Transnistria’s leader, Vadim Krasnoselsky, said the Moldovan breakaway region will sue the Chisinau authorities for alleged crimes committed in the Dniester War in 1992, but did not say which court he intends to address.
Vadim Krasnoselsky told foreign diplomats on Tuesday evening that the breakaway region wants to launch an international lawsuit over “the aggression against the people of Transnistria”.
He said that Transnistria will ask for compensation.
Krasnoselsky argued that during the Dniester armed conflict between separatists and government forces in 1992, the Moldovan army committed “war crimes” and “crimes against humanity”.
He cited the case of the so-called ‘Ilascu Group’, four Moldovan soldiers who have been detained in Transnistrian prisons for many years.
“Those who shot Nikolay Ostapenko [a Transnistrian clerk] received state awards from Moldova.
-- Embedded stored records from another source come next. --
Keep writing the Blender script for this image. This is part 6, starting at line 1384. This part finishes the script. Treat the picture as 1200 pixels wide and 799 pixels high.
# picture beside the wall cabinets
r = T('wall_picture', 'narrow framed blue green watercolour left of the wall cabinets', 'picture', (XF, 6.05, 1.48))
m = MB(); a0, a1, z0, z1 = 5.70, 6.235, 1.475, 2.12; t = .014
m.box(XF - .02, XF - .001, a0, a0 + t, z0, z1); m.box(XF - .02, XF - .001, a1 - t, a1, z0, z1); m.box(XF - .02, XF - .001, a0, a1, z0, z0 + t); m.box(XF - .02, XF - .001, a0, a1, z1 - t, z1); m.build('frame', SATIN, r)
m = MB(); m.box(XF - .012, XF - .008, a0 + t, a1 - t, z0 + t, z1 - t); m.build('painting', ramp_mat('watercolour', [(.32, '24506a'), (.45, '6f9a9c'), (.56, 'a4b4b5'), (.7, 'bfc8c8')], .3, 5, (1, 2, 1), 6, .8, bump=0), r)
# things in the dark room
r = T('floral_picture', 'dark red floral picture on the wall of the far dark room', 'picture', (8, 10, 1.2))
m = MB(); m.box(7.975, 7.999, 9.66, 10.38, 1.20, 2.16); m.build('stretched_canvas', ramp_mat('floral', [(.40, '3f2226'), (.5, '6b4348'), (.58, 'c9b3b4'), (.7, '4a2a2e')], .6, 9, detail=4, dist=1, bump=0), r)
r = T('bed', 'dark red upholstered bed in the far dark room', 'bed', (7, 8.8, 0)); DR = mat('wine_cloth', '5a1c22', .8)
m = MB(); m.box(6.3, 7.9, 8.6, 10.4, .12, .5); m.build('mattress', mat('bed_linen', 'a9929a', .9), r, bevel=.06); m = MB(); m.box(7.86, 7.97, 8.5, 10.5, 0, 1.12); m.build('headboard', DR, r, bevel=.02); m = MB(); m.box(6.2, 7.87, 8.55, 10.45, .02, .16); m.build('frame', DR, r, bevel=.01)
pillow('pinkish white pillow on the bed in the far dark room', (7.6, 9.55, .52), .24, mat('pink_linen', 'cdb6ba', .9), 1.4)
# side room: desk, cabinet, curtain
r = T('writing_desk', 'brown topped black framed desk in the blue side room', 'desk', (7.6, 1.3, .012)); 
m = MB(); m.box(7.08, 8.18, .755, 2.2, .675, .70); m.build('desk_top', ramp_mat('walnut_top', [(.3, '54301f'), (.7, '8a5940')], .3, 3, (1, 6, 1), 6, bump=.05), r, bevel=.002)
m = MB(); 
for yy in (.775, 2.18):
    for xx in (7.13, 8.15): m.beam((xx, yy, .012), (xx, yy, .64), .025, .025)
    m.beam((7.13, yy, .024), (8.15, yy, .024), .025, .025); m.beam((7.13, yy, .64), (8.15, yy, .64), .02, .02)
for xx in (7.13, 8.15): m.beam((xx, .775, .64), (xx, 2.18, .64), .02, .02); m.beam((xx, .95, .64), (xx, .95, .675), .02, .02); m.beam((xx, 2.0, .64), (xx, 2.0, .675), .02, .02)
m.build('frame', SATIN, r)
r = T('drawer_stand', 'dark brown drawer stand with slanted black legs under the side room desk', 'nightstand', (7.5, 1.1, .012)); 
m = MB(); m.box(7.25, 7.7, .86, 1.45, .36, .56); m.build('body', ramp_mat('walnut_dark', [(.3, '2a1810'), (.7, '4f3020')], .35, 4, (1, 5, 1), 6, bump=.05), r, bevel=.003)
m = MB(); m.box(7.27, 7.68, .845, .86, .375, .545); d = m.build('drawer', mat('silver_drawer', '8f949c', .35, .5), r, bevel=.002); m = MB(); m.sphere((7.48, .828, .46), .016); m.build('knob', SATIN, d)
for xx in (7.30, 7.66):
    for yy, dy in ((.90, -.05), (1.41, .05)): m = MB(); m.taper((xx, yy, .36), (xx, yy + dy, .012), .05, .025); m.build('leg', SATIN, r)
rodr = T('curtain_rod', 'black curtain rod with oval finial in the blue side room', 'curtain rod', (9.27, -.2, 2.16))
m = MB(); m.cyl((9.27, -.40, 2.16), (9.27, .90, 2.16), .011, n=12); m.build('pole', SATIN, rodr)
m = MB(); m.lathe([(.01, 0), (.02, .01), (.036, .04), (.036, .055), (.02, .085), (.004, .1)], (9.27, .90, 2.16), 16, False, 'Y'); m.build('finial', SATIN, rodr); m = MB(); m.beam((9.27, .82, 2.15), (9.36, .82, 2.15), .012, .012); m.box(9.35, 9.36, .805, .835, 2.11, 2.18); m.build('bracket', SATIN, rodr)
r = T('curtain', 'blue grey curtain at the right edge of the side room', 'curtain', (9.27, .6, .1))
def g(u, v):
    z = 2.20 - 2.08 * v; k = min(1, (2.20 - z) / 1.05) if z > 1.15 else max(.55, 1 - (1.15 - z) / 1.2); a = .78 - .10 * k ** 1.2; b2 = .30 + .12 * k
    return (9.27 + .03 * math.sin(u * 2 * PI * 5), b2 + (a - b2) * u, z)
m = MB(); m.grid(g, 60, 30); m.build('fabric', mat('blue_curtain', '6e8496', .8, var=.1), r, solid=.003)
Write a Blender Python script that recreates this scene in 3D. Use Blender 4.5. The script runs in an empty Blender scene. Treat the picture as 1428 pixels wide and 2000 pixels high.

They were elected in absentia to the parliaments of Moldova and Romania,” said Krasnoselky.
However Krasnoselsky did not say which international court Transnistria intends to address with its claim.
He also announced at the meeting with the foreign diplomats that he has asked Moldovan President Igor Dodon to offer a legal and political appreciation of the 1992 armed conflict, which he said would be a step towards in “normalising Moldovan-Transnistrian relations”.
Dodon has not responded so far.
In January 2018, Moldova’s speaker of parliament, Andrian Candu, talked about the possibility that Moldova could sue Russia and ask for compensation due to the damage sustained by about 1,500 Russian soldiers stationed in the breakaway region of Transnistria.
On March 2, 1992, when Moldova was officially accepted as a member of the United Nations, a group of paramilitary Transnistrian forces, together with Russian Cossacks, mercenaries and members of the former Soviet 14th Army attacked a police station in the city of Dubasari.
Some Moldovan policemen were killed, and others were taken prisoner.
The head of the so-called ‘Ilascu Group’, Ilie Ilascu, and five of his colleagues were taken from their homes and imprisoned the same night over accusations that were responsible for “war crimes and terrorism”.
Ilascu was one of the Moldovan soldiers who fought in the Dniester War.
Official data says that during the war, about 280 people died and 300 seriously wounded, but experts believe that the conflict left more than 1,000 dead and over 1,500 wounded.
The Dnister War took place from March to July 1992 and became a ‘frozen conflict’ after Moldova and the Russian Federation signed a convention on the principles of peaceful settlement of the armed conflict on July 21, 1992.